TASK PROMPT >>
Restate each line of the listing exactly, without carrying over any pictures.

** Begin COLLECTED MATERIAL **

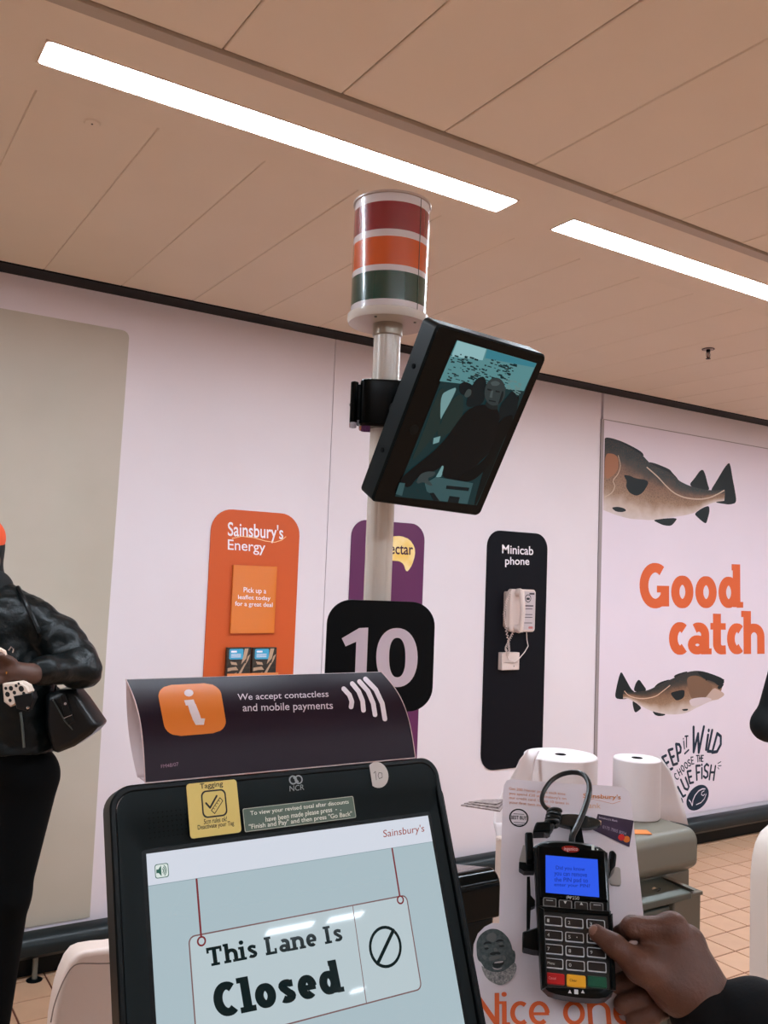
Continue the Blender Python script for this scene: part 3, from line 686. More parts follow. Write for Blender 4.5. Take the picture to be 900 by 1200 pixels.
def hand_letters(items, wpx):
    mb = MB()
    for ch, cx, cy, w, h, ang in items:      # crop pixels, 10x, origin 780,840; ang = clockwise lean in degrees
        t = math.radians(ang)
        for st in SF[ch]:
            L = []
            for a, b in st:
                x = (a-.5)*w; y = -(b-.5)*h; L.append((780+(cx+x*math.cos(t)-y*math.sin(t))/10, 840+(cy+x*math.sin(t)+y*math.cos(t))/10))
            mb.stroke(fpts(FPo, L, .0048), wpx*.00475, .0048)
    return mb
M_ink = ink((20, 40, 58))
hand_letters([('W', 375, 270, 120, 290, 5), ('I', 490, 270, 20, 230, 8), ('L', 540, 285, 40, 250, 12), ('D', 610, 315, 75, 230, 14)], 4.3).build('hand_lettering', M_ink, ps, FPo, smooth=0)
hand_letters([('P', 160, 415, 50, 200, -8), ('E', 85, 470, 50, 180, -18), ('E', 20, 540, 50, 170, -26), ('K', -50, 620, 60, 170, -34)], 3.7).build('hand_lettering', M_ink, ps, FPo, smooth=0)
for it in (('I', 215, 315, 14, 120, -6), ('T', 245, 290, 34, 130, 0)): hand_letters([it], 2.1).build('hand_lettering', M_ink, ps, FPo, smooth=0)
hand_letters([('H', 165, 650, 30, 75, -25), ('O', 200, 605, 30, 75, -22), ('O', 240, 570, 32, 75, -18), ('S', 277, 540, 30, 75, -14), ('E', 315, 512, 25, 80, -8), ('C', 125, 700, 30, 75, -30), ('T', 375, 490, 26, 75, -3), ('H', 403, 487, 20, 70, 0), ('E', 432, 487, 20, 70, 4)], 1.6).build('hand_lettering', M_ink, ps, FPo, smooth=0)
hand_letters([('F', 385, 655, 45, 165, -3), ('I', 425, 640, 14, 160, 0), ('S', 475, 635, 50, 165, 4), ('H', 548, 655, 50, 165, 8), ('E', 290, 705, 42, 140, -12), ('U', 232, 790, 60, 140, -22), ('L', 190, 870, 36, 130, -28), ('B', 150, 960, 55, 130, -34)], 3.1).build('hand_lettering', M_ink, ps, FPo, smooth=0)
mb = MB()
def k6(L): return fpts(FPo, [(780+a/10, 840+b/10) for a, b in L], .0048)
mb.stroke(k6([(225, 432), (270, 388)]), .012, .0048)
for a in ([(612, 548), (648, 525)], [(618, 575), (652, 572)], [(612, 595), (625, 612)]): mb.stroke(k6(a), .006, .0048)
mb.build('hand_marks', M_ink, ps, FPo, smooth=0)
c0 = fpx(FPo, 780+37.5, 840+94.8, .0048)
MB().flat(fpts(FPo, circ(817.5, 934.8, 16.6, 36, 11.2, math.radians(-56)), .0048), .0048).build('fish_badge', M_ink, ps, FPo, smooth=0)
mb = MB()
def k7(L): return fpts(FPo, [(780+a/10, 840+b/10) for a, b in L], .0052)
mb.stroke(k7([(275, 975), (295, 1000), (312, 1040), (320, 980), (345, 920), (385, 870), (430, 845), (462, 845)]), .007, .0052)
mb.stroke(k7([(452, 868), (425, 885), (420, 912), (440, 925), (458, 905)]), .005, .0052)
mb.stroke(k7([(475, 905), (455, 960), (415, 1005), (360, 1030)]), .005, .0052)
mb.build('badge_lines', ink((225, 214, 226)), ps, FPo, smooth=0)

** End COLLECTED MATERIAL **

SOLUTION BELOW >>
Continue the Blender Python script for this scene: part 3, from line 686. More parts follow. Write for Blender 4.5. Take the picture to be 900 by 1200 pixels.
def hand_letters(items, wpx):
    mb = MB()
    for ch, cx, cy, w, h, ang in items:      # crop pixels, 10x, origin 780,840; ang = clockwise lean in degrees
        t = math.radians(ang)
        for st in SF[ch]:
            L = []
            for a, b in st:
                x = (a-.5)*w; y = -(b-.5)*h; L.append((780+(cx+x*math.cos(t)-y*math.sin(t))/10, 840+(cy+x*math.sin(t)+y*math.cos(t))/10))
            mb.stroke(fpts(FPo, L, .0048), wpx*.00475, .0048)
    return mb
M_ink = ink((20, 40, 58))
hand_letters([('W', 375, 270, 120, 290, 5), ('I', 490, 270, 20, 230, 8), ('L', 540, 285, 40, 250, 12), ('D', 610, 315, 75, 230, 14)], 4.3).build('hand_lettering', M_ink, ps, FPo, smooth=0)
hand_letters([('P', 160, 415, 50, 200, -8), ('E', 85, 470, 50, 180, -18), ('E', 20, 540, 50, 170, -26), ('K', -50, 620, 60, 170, -34)], 3.7).build('hand_lettering', M_ink, ps, FPo, smooth=0)
for it in (('I', 215, 315, 14, 120, -6), ('T', 245, 290, 34, 130, 0)): hand_letters([it], 2.1).build('hand_lettering', M_ink, ps, FPo, smooth=0)
hand_letters([('H', 165, 650, 30, 75, -25), ('O', 200, 605, 30, 75, -22), ('O', 240, 570, 32, 75, -18), ('S', 277, 540, 30, 75, -14), ('E', 315, 512, 25, 80, -8), ('C', 125, 700, 30, 75, -30), ('T', 375, 490, 26, 75, -3), ('H', 403, 487, 20, 70, 0), ('E', 432, 487, 20, 70, 4)], 1.6).build('hand_lettering', M_ink, ps, FPo, smooth=0)
hand_letters([('F', 385, 655, 45, 165, -3), ('I', 425, 640, 14, 160, 0), ('S', 475, 635, 50, 165, 4), ('H', 548, 655, 50, 165, 8), ('E', 290, 705, 42, 140, -12), ('U', 232, 790, 60, 140, -22), ('L', 190, 870, 36, 130, -28), ('B', 150, 960, 55, 130, -34)], 3.1).build('hand_lettering', M_ink, ps, FPo, smooth=0)
mb = MB()
def k6(L): return fpts(FPo, [(780+a/10, 840+b/10) for a, b in L], .0048)
mb.stroke(k6([(225, 432), (270, 388)]), .012, .0048)
for a in ([(612, 548), (648, 525)], [(618, 575), (652, 572)], [(612, 595), (625, 612)]): mb.stroke(k6(a), .006, .0048)
mb.build('hand_marks', M_ink, ps, FPo, smooth=0)
c0 = fpx(FPo, 780+37.5, 840+94.8, .0048)
MB().flat(fpts(FPo, circ(817.5, 934.8, 16.6, 36, 11.2, math.radians(-56)), .0048), .0048).build('fish_badge', M_ink, ps, FPo, smooth=0)
mb = MB()
def k7(L): return fpts(FPo, [(780+a/10, 840+b/10) for a, b in L], .0052)
mb.stroke(k7([(275, 975), (295, 1000), (312, 1040), (320, 980), (345, 920), (385, 870), (430, 845), (462, 845)]), .007, .0052)
mb.stroke(k7([(452, 868), (425, 885), (420, 912), (440, 925), (458, 905)]), .005, .0052)
mb.stroke(k7([(475, 905), (455, 960), (415, 1005), (360, 1030)]), .005, .0052)
mb.build('badge_lines', ink((225, 214, 226)), ps, FPo, smooth=0)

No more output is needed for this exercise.